→ WHAT YOU NEED TO DO: The exercise asks you to copy every line below in which "from" appears.

→ DATASET CONTENT:
>>>
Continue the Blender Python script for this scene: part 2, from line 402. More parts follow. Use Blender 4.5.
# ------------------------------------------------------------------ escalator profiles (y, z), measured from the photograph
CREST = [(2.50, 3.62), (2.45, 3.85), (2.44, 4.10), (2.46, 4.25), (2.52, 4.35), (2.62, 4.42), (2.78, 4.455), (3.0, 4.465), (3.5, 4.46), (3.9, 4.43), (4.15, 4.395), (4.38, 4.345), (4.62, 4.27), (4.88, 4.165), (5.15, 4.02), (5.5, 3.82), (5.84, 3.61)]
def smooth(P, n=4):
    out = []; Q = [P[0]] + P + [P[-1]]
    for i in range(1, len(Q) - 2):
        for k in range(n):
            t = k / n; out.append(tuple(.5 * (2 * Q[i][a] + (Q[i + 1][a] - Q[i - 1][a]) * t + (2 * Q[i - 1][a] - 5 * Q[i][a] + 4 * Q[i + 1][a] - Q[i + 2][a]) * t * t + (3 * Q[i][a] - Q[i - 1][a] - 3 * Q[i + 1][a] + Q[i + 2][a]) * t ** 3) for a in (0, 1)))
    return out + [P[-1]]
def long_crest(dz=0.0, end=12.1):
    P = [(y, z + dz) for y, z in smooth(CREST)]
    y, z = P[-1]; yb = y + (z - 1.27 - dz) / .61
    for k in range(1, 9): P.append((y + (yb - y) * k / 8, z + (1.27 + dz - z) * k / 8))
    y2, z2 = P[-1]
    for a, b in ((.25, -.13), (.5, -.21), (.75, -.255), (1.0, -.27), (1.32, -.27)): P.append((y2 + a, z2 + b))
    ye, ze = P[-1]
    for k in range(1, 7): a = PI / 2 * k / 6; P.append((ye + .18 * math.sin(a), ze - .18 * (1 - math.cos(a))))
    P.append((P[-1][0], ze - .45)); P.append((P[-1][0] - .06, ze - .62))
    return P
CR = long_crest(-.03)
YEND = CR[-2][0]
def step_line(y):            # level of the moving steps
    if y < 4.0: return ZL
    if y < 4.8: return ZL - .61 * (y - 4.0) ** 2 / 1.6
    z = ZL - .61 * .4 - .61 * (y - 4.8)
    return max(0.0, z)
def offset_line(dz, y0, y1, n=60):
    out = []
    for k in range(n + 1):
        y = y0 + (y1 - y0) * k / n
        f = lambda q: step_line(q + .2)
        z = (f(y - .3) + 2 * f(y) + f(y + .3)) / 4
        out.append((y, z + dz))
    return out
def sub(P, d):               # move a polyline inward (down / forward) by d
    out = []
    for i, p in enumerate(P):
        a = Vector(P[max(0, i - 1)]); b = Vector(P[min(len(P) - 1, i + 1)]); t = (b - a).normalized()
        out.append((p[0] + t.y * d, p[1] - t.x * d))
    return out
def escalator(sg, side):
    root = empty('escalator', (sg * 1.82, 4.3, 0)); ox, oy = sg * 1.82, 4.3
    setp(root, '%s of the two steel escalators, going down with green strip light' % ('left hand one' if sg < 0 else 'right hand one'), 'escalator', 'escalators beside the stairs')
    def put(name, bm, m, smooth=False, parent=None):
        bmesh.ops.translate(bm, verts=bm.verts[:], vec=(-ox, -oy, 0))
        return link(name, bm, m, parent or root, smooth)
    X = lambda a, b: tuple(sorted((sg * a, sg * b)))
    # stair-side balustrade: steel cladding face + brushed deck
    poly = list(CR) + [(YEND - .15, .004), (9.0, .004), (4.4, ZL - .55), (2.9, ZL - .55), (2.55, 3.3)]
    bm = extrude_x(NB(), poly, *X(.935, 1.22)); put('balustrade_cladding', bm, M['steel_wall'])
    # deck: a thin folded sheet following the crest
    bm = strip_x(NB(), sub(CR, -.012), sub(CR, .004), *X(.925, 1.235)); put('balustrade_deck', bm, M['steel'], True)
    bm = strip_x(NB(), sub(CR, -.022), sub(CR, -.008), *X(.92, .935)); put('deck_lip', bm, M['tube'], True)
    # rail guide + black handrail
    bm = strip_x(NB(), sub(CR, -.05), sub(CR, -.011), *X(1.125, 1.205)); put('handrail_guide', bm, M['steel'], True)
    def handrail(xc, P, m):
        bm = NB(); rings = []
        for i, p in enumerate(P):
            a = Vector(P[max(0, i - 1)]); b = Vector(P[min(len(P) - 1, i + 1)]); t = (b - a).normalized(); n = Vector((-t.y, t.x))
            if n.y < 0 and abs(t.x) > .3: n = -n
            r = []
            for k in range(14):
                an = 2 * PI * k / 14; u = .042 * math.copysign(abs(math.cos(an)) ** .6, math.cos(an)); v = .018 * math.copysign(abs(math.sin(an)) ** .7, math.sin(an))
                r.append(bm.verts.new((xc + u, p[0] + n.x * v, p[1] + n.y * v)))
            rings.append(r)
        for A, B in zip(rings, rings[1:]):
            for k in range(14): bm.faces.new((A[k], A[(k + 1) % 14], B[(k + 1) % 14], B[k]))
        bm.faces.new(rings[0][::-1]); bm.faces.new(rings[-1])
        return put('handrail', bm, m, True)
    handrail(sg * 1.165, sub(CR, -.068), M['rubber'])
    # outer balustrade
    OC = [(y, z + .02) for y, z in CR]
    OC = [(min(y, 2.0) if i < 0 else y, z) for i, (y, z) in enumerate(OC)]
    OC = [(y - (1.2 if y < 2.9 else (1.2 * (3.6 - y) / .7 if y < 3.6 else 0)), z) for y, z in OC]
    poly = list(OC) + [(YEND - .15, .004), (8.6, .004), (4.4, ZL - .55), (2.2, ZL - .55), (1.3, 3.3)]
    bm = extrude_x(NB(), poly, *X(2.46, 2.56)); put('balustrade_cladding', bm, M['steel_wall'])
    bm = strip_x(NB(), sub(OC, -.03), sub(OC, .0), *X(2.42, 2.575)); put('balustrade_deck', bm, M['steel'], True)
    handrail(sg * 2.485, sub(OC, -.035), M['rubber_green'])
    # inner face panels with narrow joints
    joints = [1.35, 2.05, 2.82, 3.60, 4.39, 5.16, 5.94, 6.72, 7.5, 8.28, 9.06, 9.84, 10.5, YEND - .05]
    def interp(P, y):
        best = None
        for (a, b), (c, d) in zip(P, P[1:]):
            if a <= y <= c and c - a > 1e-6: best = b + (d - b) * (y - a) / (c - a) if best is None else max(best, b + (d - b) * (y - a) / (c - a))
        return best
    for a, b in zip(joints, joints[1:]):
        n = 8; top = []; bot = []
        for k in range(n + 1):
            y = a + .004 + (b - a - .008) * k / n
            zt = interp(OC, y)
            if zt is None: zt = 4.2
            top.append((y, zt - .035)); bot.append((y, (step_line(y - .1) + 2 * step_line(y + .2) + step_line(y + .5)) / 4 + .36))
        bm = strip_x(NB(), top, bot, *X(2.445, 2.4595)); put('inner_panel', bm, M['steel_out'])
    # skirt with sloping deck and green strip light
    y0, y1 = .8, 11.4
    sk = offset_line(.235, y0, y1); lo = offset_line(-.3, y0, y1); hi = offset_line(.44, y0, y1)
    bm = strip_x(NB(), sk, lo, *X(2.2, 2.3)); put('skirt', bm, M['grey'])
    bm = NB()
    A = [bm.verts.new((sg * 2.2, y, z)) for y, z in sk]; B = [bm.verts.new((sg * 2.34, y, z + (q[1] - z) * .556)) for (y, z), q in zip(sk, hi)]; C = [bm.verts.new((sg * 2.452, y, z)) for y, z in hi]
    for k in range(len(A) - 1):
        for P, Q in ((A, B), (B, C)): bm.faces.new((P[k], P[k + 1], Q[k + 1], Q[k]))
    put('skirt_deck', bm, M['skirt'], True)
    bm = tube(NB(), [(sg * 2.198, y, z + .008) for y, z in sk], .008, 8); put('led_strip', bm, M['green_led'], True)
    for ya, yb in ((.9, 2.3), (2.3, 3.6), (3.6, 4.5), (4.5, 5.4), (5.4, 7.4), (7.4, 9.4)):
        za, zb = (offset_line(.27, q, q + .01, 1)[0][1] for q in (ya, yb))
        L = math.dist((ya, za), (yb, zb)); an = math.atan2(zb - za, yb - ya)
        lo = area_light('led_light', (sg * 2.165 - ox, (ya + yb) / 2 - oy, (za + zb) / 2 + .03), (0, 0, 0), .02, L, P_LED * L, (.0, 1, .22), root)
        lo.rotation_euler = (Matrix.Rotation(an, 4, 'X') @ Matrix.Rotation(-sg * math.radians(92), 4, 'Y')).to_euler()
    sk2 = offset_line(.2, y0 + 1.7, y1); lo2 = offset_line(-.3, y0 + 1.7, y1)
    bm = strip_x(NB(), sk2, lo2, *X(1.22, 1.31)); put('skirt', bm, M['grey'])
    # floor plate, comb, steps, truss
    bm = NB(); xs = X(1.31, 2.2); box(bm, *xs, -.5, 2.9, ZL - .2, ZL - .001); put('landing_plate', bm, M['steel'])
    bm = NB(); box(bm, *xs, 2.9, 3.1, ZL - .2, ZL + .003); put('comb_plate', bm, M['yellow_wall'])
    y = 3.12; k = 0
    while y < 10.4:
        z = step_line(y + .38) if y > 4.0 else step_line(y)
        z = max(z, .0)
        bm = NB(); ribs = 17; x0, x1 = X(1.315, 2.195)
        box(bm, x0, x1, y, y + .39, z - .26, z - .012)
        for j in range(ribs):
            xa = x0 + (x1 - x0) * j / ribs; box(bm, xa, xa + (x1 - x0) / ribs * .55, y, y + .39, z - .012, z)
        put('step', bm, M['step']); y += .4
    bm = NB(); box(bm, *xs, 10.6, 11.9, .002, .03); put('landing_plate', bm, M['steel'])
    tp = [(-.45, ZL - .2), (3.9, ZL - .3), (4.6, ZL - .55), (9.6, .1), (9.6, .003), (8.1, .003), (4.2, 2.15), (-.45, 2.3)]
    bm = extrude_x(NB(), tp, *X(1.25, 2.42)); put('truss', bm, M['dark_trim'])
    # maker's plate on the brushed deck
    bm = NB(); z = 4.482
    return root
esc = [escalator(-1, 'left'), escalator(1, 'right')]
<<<
→ EXERCISE OUTPUT:
Continue the Blender Python script for this scene: part 2, from line 402. More parts follow. Use Blender 4.5.
# ------------------------------------------------------------------ escalator profiles (y, z), measured from the photograph